**YOUR GOAL**
Scan the data below for the string "scene". Show every line where it turns up.

**DATA SEGMENT**

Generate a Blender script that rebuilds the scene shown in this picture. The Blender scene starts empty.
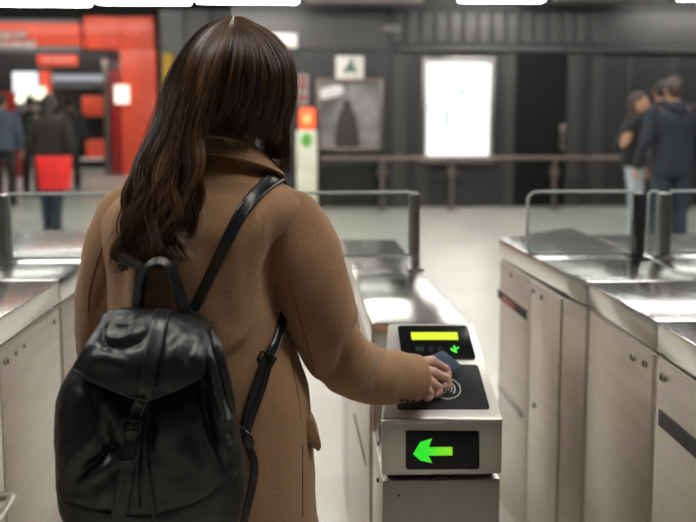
import bpy, bmesh, math, random
import numpy as np
from mathutils import Vector as V, Matrix, noise
from mathutils.bvhtree import BVHTree
random.seed(7)
rnd = random.random
S = bpy.context.scene
COL = S.collection
PI = math.pi
# ------------------------------------------------------------------ camera
FPX, CX, CY = 740.0, 348.0, 188.0
TH, PH = math.radians(2.54), math.radians(5.25)
CAM = V((0, 0, 1.45))
FW = V((math.sin(TH)*math.cos(PH), math.cos(TH)*math.cos(PH), -math.sin(PH)))
RT = V((math.cos(TH), -math.sin(TH), 0))
UP = RT.cross(FW)
cd = bpy.data.cameras.new('camera'); cam = bpy.data.objects.new('camera', cd); COL.objects.link(cam)
cam.location = CAM; cam.rotation_euler = (PI/2-PH, 0, -TH)
cd.sensor_width = 36; cd.lens = FPX/696*36; cd.shift_y = -(261-CY)/696
cd.clip_start = .05; cd.clip_end = 200
cd.dof.use_dof = True; cd.dof.focus_distance = 1.30; cd.dof.aperture_fstop = 2.7
S.camera = cam
def ray(px, py):
    return FW + RT*((px-CX)/FPX) + UP*((CY-py)/FPX)
def U(px, py, Y):                      # point seen at a pixel, at world depth Y
    d = ray(px, py); return CAM + d*(Y/d.y)
def UZ(px, py, z):
    d = ray(px, py); return CAM + d*((z-CAM.z)/d.z)
def UX(px, py, x):
    d = ray(px, py); return CAM + d*(x/d.x)
def UP_(px, py, p0, n):
    d = ray(px, py); return CAM + d*((p0-CAM).dot(n)/d.dot(n))
def PXL(p):
    v = p-CAM; w = v.dot(FW); return (CX+FPX*v.dot(RT)/w, CY-FPX*v.dot(UP)/w)
# ------------------------------------------------------------------ object helpers
def tag(o, label=None, cat=None, group=None, kind=None):
    if label: o['label'] = label
    if cat: o['category'] = cat
    if group: o['group'] = group
    if kind: o['kind'] = kind
    return o
def empty(name, loc, label, cat, group=None):
    o = bpy.data.objects.new(name, None); COL.objects.link(o); o.location = loc
    o.empty_display_size = .1
    return tag(o, label, cat, group)
def link(name, me, mat, parent=None, smooth=True):
    o = bpy.data.objects.new(name, me); COL.objects.link(o)
    if mat: me.materials.append(mat)
    if parent:
        o.parent = parent
        if parent.type == 'EMPTY': o.matrix_parent_inverse = Matrix.Translation(-V(parent.location))
    if smooth:
        me.polygons.foreach_set('use_smooth', [True]*len(me.polygons))
    return o
def sharp(me, ang=35):
    try: me.set_sharp_from_angle(angle=math.radians(ang))
    except Exception: pass
def catmull(pts, n):
    P = [V(p) if not isinstance(p, (int, float)) else p for p in pts]
    m = len(P); out = []
    for i in range(n):
        t = i/(n-1)*(m-1); k = min(int(t), m-2); f = t-k
        p1, p2 = P[k], P[k+1]
        p0 = P[k-1] if k > 0 else p1*2-p2
        p3 = P[k+2] if k+2 < m else p2*2-p1
        out.append((p1*2 + (p2-p0)*f + (p0*2-p1*5+p2*4-p3)*(f*f) + (p1*3-p0-p2*3+p3)*(f*f*f))*.5)
    return out
def lin(vals, n):
    m = len(vals); out = []
    for i in range(n):
        t = i/(n-1)*(m-1); k = min(int(t), m-2); f = t-k
        out.append(vals[k]*(1-f)+vals[k+1]*f)
    return out
class MB:
    def __init__(s): s.v = []; s.f = []
    def add(s, v, f):
        b = len(s.v); s.v += [tuple(x) for x in v]; s.f += [tuple(i+b for i in q) for q in f]
    def box(s, lo, hi, bev=0.0, M=None, seg=2):
        bm = bmesh.new(); bmesh.ops.create_cube(bm, size=1)
        lo, hi = V(lo), V(hi)
        for v in bm.verts: v.co = V(((lo[i]+hi[i])/2 + v.co[i]*(hi[i]-lo[i]) for i in range(3)))
        if bev > 0: bmesh.ops.bevel(bm, geom=bm.edges[:], offset=bev, segments=seg, affect='EDGES', profile=.5)
        s.bm(bm, M)
    def bm(s, bm, M=None):
        bm.verts.index_update()
        s.add([(M @ v.co if M else v.co) for v in bm.verts], [[v.index for v in f.verts] for f in bm.faces]); bm.free()
    def prism(s, bot, top, bev=0.0):       # two matching loops of points
        n = len(bot); bm = bmesh.new()
        a = [bm.verts.new(p) for p in bot]; b = [bm.verts.new(p) for p in top]
        bm.faces.new(a[::-1]); bm.faces.new(b)
        for i in range(n): bm.faces.new((a[i], a[(i+1) % n], b[(i+1) % n], b[i]))
        bmesh.ops.recalc_face_normals(bm, faces=bm.faces[:])
        if bev > 0: bmesh.ops.bevel(bm, geom=bm.edges[:], offset=bev, segments=2, affect='EDGES', profile=.5)
        s.bm(bm)
    def loft(s, rings, cap=True, closed=True):
        n = len(rings[0]); b = []
        v = [p for r in rings for p in r]; f = []
        for i in range(len(rings)-1):
            for j in range(n if closed else n-1):
                k = (j+1) % n
                f.append((i*n+j, i*n+k, (i+1)*n+k, (i+1)*n+j))
        if cap and closed:
            f.append(tuple(range(n))[::-1]); m = (len(rings)-1)*n; f.append(tuple(range(m, m+n)))
        s.add(v, f)
    def tube(s, pts, radii, n=12, steps=None, ratio=1.0, up=None, cap=True, round_end=False):
        steps = steps or len(pts)
        P = catmull(pts, steps) if steps > len(pts) else [V(p) for p in pts]
        R = lin(radii, steps) if isinstance(radii, (list, tuple)) else [radii]*steps
        if round_end:
            a, b = P[0], P[-1]; d0 = (P[0]-P[1]).normalized(); d1 = (P[-1]-P[-2]).normalized()
            P = [a+d0*R[0]*.95, a+d0*R[0]*.7]+P+[b+d1*R[-1]*.7, b+d1*R[-1]*.95]
            R = [R[0]*.3, R[0]*.72]+R+[R[-1]*.72, R[-1]*.3]
        rings = []; nrm = None
        for i, p in enumerate(P):
            t = (P[min(i+1, len(P)-1)]-P[max(i-1, 0)])
            if t.length < 1e-9: t = V((0, 0, 1))
            t.normalize()
            if up is not None: nrm = up(p) if callable(up) else V(up)
            elif nrm is None: nrm = V((0, 0, 1)) if abs(t.z) < .9 else V((0, 1, 0))
            nrm = (nrm - t*nrm.dot(t)).normalized(); bi = t.cross(nrm)
            rings.append([p + bi*(math.cos(2*PI*k/n)*R[i]) + nrm*(math.sin(2*PI*k/n)*R[i]*ratio) for k in range(n)])
        s.loft(rings, cap)
    def strap(s, pts, nrms, w, t, steps=None):
        m = len(pts); steps = steps or m*4
        P = catmull(pts, steps); N = catmull(nrms, steps)
        W = lin(w, steps) if isinstance(w, (list, tuple)) else [w]*steps
        rings = []
        for i, p in enumerate(P):
            d = (P[min(i+1, steps-1)]-P[max(i-1, 0)]).normalized()
            nn = N[i]; nn = (nn-d*nn.dot(d)).normalized(); b = d.cross(nn); h = W[i]/2; e = t*.35
            prof = [(-h, 0), (-h, t-e), (-h+e, t), (-h*.75, t*1.08), (-h*.7, t), (0, t*1.05), (h*.7, t), (h*.75, t*1.08), (h-e, t), (h, t-e), (h, 0)]
            rings.append([p+b*x+nn*y for x, y in prof])
        s.loft(rings)
    def ell(s, c, r, M=None, nu=24, nv=16, fn=None):
        c = V(c); rings = []
        for i in range(nv+1):
            a = PI*i/nv; a = min(max(a, 1e-3), PI-1e-3)
            ring = []
            for j in range(nu):
                b = 2*PI*j/nu
                d = V((math.sin(a)*math.cos(b), math.sin(a)*math.sin(b), math.cos(a)))
                p = V((d.x*r[0], d.y*r[1], d.z*r[2]))
                if fn: p = fn(d, p)
                if M: p = M @ p
                ring.append(c+p)
            rings.append(ring)
        s.loft(rings[::-1])
    def mesh(s, name='mesh'):
        me = bpy.data.meshes.new(name); me.from_pydata(s.v, [], s.f); me.update(); me.validate(); return me
    def build(s, name, mat, parent=None, smooth=True, ang=35):
        me = s.mesh(name); o = link(name, me, mat, parent, smooth)
        if smooth and ang: sharp(me, ang)
        return o
def remesh(mb, voxel, smooth=2, name='mesh'):
    me = mb.mesh(); o = bpy.data.objects.new('temporary', me); COL.objects.link(o)
    m = o.modifiers.new('r', 'REMESH'); m.mode = 'VOXEL'; m.voxel_size = voxel
    if smooth:
        m2 = o.modifiers.new('s', 'SMOOTH'); m2.iterations = smooth; m2.factor = .5
    dg = bpy.context.evaluated_depsgraph_get(); dg.update()
    r = bpy.data.meshes.new_from_object(o.evaluated_get(dg)); bpy.data.objects.remove(o); bpy.data.meshes.remove(me)
    r.name = name; r.materials.clear(); return r
def mesh_to_mb(me):
    m = MB(); m.v = [tuple(v.co) for v in me.vertices]; m.f = [tuple(p.vertices) for p in me.polygons]; return m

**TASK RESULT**
Generate a Blender script that rebuilds the scene shown in this picture. The Blender scene starts empty.
S = bpy.context.scene